South Sudan will hold its elections in 2024, but observers say little has been done to ensure free and fair polls. / Photo: AFP

A faction of South Sudan's ruling party walked out of parliament on Monday, accusing President Salva Kiir of violating a fragile peace agreement after lawmakers passed a bill paving the way for long-delayed elections.

The world's youngest nation has struggled to find its footing since achieving independence from Sudan in 2011, enduring multiple crises including a five-year civil war that cost nearly 400,000 lives before a peace deal was signed in 2018.

A unity government between Kiir and his rival and deputy Riek Machar has largely failed to meet key provisions of the peace agreement, including drafting a constitution and electoral legislation ahead of polls now set for next year.

On Monday, lawmakers belonging to Machar's wing of the ruling Sudan People's Liberation Movement (SPLM) party protested the passage of the National Election Act, warning that it would result in an "undemocratic, unfair and not credible" vote.

UN’s concern

"The proposal that the President be given extra powers to appoint additional number of (lawmakers)... takes away the mandate and the sovereignty" of South Sudan's people, they said in a press statement.

The lawmakers accused parliament speaker Jemma Nunu Kumba of pushing a vote through without allowing them "fair chance to express their views on this critical matter."
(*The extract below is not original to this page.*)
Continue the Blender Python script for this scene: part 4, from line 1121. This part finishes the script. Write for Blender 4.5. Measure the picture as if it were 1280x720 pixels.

Kiir has vowed to hold the country's first ever presidential polls by December 2024, but UN envoy Nicholas Haysom warned last month that the authorities needed to create a conducive environment to ensure "peaceful, inclusive and credible elections."

The United Nations has repeatedly criticised South Sudan's leadership for its role in stoking violence, cracking down on political freedoms and plundering public coffers.

Marred by war

The government was meant to conclude a transition period with elections in February 2023, but has so far failed to fulfil key terms of the peace deal.

One of the poorest countries on the planet despite large oil reserves, South Sudan has spent almost half of its life as a nation at war and continues to be roiled by outbreaks of politically motivated ethnic violence.